Microsoft's MSN Direct — an unusual low-bandwidth data service using FM radio subcarriers across the country to transmit weather, traffic, news headlines, stocks, and the like — was shut down on schedule yesterday. The move marks the final chapter of a failed experiment that began with 2002's introduction of Smart Personal Objects Technology (SPOT) by Bill Gates himself at COMDEX, an initiative that Microsoft hoped would see bite-sized pieces of information populate dozens of everyday objects: watches, refrigerator magnets, clock radios, you name it. Ultimately, Gates' vision ended up coming to a fairly wide variety of products — retail SPOT devices included everything from Garmin navigation units to coffee makers — but the service (which required a subscription) never caught on with consumers, and its scheduled discontinuation was announced in late 2009.

In the last decade, the future of wireless was far more fluid than it is today — it wasn't clear what technologies would win, what devices they'd control, or what information they'd transmit. Companies of all sizes were taking billion-dollar gambles. Some of those gambles would pay off bigger than others: Mobile WiMAX, for instance, wasn't a complete failure, but it's ultimately being eclipsed by LTE's global dominance. Qualcomm's MediaFLO — once touted as a spectrum-efficient way to deliver media to many mobile subscribers at once — is now dead, its valuable 700MHz footprint having been sold off to AT&T for use in its growing LTE network.

Like MediaFLO, MSN Direct was also a one-way multicast network; that is, it delivered the same data to every device at all times, and those devices couldn't talk back.
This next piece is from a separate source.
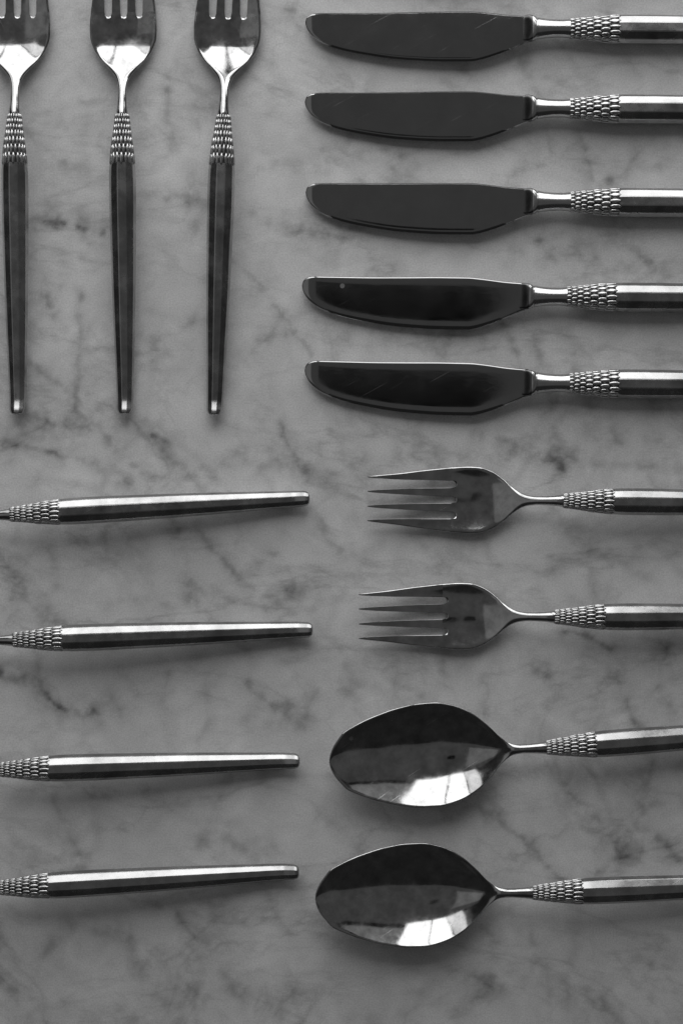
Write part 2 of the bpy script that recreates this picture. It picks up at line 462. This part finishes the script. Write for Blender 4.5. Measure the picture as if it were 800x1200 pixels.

Because it used tiny slivers of bandwidth between FM radio stations to transmit, it couldn't deliver a lot of data — just small chunks of text, essentially — and it refreshed that data very slowly. Weather reports and news headlines could often lag reality by many hours. It wasn't optimal, but at the time of its conception, it seemed to be the best option for what Gates and Microsoft were trying to accomplish: ultra-low power draw on simple devices that had limited display capability.
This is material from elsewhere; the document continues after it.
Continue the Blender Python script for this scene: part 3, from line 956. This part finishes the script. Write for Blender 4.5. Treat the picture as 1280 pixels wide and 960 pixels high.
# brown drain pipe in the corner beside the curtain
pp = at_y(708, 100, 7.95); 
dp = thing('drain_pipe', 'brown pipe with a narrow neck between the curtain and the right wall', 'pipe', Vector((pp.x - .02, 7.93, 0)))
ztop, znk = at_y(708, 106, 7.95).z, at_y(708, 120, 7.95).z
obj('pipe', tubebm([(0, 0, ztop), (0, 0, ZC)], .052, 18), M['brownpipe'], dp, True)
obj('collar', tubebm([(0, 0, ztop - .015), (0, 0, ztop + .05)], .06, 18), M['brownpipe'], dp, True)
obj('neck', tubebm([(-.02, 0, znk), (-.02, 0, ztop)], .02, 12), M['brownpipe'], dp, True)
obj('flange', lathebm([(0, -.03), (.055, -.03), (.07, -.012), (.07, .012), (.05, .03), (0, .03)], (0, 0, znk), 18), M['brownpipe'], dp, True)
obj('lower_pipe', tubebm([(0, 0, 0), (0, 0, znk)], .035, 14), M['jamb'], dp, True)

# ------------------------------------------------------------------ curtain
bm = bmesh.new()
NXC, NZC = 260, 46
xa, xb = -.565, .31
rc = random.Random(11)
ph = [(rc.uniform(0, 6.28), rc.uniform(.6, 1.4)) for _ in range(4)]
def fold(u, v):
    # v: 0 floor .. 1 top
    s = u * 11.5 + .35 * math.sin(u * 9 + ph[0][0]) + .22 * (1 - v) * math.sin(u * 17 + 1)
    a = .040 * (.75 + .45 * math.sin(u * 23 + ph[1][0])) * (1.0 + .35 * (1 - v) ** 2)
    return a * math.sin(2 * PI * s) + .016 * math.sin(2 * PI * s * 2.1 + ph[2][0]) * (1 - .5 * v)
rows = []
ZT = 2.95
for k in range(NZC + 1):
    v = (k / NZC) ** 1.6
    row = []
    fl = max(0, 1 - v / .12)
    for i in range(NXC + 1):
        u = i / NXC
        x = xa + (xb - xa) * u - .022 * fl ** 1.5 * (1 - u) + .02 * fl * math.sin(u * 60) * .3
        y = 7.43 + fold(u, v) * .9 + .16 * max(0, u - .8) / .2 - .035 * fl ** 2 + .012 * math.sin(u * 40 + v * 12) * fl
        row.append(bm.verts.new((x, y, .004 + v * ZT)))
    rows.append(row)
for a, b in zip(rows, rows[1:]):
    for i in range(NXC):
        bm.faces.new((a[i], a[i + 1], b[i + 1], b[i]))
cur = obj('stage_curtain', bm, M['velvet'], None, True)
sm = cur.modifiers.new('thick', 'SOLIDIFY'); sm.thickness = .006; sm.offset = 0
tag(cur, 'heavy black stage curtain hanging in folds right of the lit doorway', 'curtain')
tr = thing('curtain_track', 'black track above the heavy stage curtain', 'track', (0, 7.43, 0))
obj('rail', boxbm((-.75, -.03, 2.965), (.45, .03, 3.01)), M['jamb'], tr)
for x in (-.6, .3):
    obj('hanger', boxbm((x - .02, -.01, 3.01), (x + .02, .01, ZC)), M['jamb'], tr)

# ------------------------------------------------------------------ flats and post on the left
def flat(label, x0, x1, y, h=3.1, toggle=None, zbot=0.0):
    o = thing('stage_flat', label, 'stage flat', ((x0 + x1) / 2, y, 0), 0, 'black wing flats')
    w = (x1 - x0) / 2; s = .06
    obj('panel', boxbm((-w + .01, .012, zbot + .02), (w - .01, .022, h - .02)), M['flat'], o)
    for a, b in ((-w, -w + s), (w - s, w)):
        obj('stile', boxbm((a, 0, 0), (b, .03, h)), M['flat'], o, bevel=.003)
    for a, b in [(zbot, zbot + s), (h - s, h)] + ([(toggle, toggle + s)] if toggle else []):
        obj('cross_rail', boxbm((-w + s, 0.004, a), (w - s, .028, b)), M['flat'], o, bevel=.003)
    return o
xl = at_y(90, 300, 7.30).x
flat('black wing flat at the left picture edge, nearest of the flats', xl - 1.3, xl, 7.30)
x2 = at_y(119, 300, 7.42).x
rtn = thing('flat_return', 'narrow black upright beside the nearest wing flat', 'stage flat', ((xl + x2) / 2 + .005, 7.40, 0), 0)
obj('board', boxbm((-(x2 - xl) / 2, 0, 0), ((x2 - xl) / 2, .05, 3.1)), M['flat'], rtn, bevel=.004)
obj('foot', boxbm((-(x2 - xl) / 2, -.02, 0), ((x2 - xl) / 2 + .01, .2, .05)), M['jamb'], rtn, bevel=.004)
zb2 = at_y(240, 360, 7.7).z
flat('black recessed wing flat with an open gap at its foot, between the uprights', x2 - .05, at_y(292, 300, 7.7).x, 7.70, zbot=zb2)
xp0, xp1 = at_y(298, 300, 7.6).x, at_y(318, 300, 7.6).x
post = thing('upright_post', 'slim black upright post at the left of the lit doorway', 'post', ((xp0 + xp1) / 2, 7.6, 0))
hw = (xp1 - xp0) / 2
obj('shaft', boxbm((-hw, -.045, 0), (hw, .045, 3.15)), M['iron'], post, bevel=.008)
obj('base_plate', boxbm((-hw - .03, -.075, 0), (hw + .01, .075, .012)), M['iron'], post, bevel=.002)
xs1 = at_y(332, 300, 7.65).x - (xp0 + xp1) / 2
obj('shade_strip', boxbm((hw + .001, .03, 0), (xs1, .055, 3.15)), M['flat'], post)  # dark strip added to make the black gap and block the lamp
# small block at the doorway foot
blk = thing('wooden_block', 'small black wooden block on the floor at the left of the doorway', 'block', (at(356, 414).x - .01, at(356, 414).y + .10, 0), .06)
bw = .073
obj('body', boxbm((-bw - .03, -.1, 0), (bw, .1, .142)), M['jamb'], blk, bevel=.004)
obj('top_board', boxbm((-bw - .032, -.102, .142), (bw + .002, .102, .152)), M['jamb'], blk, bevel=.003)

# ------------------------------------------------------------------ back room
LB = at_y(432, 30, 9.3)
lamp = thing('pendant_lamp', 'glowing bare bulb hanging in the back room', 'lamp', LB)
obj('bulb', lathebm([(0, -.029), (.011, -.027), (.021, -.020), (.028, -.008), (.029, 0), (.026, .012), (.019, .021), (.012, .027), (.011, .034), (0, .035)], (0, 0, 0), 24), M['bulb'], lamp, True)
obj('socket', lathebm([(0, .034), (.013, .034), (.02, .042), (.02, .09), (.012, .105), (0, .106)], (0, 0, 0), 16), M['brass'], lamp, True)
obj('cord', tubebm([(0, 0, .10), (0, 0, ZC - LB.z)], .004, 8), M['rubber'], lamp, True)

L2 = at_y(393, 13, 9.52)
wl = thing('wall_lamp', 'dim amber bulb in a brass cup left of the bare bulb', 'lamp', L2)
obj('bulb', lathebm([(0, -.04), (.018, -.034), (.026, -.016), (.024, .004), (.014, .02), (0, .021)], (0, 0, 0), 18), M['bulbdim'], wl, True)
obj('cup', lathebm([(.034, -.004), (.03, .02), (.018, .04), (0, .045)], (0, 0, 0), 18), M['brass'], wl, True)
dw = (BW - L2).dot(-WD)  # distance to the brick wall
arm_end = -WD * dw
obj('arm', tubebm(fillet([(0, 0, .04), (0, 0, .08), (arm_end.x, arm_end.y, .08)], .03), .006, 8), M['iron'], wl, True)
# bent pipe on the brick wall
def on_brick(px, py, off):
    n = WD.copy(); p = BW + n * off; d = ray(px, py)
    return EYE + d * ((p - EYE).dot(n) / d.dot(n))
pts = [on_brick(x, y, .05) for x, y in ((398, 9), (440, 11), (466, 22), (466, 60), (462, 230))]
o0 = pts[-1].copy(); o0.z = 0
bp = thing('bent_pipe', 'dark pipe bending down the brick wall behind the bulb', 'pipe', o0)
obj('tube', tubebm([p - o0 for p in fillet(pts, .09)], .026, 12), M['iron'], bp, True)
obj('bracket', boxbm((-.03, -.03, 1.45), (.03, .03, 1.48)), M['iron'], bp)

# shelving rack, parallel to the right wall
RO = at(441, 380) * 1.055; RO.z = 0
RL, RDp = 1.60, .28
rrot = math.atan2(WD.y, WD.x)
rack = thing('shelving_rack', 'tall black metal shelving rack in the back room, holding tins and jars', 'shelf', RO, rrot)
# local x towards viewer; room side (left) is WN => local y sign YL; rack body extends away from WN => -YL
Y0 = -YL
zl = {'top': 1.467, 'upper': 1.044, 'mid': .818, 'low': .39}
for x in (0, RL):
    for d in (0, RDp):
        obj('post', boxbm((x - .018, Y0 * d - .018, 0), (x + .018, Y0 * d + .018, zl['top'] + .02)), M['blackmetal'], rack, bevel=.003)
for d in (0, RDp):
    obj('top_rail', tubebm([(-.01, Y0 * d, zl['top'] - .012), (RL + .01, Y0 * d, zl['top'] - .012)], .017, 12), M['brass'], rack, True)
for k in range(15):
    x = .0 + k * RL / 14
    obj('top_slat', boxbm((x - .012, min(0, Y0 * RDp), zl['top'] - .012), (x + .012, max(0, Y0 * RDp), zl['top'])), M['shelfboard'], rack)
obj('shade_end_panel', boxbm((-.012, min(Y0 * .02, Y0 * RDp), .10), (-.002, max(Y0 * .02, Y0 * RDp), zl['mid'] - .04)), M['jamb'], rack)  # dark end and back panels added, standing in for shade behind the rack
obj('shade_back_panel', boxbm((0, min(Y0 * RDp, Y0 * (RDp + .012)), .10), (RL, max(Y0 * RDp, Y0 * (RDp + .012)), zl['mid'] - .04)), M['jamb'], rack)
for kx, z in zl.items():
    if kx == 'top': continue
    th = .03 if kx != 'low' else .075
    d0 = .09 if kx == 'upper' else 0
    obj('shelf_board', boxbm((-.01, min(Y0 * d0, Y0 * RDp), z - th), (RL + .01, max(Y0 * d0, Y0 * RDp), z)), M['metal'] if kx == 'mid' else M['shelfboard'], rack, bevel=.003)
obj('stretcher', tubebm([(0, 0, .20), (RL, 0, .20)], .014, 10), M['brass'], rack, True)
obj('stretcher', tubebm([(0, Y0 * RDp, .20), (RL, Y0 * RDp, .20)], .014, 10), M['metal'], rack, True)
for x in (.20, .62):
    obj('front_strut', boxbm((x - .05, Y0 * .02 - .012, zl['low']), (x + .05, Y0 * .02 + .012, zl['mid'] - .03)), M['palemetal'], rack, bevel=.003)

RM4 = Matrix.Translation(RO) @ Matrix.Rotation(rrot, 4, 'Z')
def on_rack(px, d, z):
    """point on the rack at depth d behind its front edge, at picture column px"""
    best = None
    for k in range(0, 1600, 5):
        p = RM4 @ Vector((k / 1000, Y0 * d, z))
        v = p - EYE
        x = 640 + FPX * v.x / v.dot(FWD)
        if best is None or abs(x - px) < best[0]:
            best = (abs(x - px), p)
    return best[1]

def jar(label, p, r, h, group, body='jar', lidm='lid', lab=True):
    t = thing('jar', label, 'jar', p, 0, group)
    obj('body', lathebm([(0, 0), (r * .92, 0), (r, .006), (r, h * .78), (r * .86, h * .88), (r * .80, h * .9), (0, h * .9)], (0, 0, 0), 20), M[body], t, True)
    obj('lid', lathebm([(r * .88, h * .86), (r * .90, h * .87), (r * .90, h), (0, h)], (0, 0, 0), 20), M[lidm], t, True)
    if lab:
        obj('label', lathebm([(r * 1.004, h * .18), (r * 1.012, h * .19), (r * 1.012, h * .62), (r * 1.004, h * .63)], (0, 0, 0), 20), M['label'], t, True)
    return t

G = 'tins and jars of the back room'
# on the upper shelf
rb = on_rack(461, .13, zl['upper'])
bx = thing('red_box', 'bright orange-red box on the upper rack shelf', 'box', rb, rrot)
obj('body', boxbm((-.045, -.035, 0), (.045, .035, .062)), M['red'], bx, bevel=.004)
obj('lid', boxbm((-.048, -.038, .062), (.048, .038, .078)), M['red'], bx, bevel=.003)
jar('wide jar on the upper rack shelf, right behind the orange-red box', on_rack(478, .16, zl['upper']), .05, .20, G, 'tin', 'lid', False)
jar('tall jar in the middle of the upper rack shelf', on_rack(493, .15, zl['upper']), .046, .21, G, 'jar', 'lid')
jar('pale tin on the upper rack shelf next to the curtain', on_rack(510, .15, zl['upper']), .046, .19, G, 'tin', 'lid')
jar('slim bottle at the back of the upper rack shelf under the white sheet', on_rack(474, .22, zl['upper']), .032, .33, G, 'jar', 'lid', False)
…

Ultimately, MSN Direct was in the wrong place at the wrong time. Much of what it was trying to accomplish is now better served by two technologies that are far more ubiquitous than they were in 2002 — Wi-Fi and high-speed cellular — and the rest, consumers don't seem to care about. (It turns out people aren't willing to pay extra for a coffee maker that can give you a weather report.) MSN Direct-enabled wristwatches — one of the highest-profile device categories to be touted by the platform, manufactured by Fossil, Swatch, Suunto, and Tissot — were also commercial failures, no doubt hindered by the shrinking of the wristwatch industry as a whole; cellphones were just becoming standard issue, and they could all tell the time.
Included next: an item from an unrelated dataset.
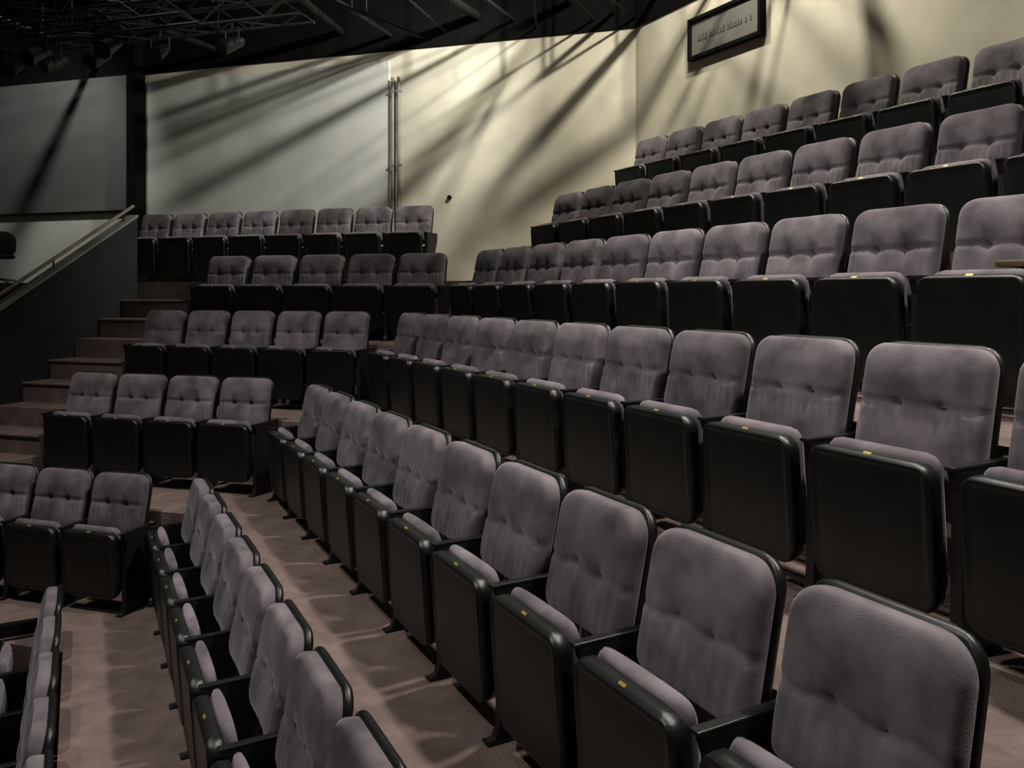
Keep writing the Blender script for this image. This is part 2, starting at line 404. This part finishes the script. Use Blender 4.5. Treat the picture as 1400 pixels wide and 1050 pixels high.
# ---------------------------------------------------------------- lights
def spot(loc,target,en,col,size,blend=.5,rad=.05):
    l=bpy.data.lights.new('spot','SPOT'); l.energy=en; l.color=col; l.spot_size=math.radians(size); l.spot_blend=blend; l.shadow_soft_size=rad
    o=bpy.data.objects.new('spot_lamp',l); COL.objects.link(o); o.location=loc
    o.rotation_euler=(Vector(target)-Vector(loc)).to_track_quat('-Z','Y').to_euler(); return o
warm=(1,.94,.80)
spot(P3(7.4,.35,7.3),P3(EW,3.2,4.9),700,warm,92,.9,.05)
spot(P3(7.9,1.7,7.1),P3(EW,6.3,4.5),1050,(1,.99,.92),76,.9,.055)
spot(P3(5.0,3.6,7.0),P3(EW,5.0,4.9),160,(1,.97,.88),80,.9,.25)  # soft fill added to lift the shaded parts of the rear wall
spot(P3(7.85,9.25,7.1),P3(EW,10.8,4.4),270,(1,1,.96),90,.8,.05)
spot(Q3(4.4,5.3,7.3),Q3(DW,5.0,5.0),370,warm,130,.6,.05)
spot(Q3(4.4,7.0,7.3),Q3(DW,4.0,4.8),250,warm,90,.8,.06)
wh=(1,.94,.90)
spot((-2.9,1.2,7.3),(.1,2.4,1.2),600,wh,80,1,.08)
spot(tuple(Lp),(-2.8,6.0,1.2),660,wh,75,1,.06)
spot((1.5,4.7,7.4),(-.6,4.4,1.0),980,(1,.93,.86),92,1,.17)
spot((2.7,2.1,7.4),(.2,2.0,1.0),980,(1,.93,.86),92,1,.17)
spot((-1.5,3.0,7.4),(2.6,4.2,2.6),400,wh,70,1,.10)
l=bpy.data.lights.new('rig_fill_light','POINT'); l.energy=12; l.color=(.85,1,.85); l.shadow_soft_size=.1  # dim greenish fill added to bring out the dark trusses
o=bpy.data.objects.new('rig_fill_lamp',l); COL.objects.link(o); o.location=P3(6.2,6.3,6.75)
w=bpy.data.worlds.new('World'); scene.world=w; w.use_nodes=True
w.node_tree.nodes['Background'].inputs[0].default_value=(.5,.5,.48,1); w.node_tree.nodes['Background'].inputs[1].default_value=.012

# ---------------------------------------------------------------- camera
cam=bpy.data.cameras.new('Camera'); co=bpy.data.objects.new('Camera',cam); COL.objects.link(co)
co.location=(0,0,CZ); co.rotation_euler=(math.pi/2,0,0)
cam.sensor_width=36; cam.lens=36*1100/1400; cam.shift_y=-125/1400
cam.clip_start=.05
scene.camera=co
There's some indication that the watch industry is poised for a resurgence and a number of tech firms like WIMM and MetaWatch are trying to get in the game, but that's a story that hasn't fully played out yet. And what's more, all of the current crop of high-tech watches have learned an important lesson since Microsoft's heady SPOT days: they're smartphone companions, not merely information appliances unto themselves. MSN Direct was designed from the outset to be a standalone technology, and that doesn't play particularly well when everyone has an iPhone or an Android device in their pocket.

That said, most MSN Direct devices have long since been retired into our junk drawers with one notable exception: many Garmin navigation units over the last several years came out of the box with MSN Direct receivers for traffic data (among other things), and that capability will no longer function as of this week. You can find a list of affected units on Garmin's website — and if you're in that category, you might be able to replace the power cable with a different unit that will receive traffic data via TMC. Contact Garmin for details.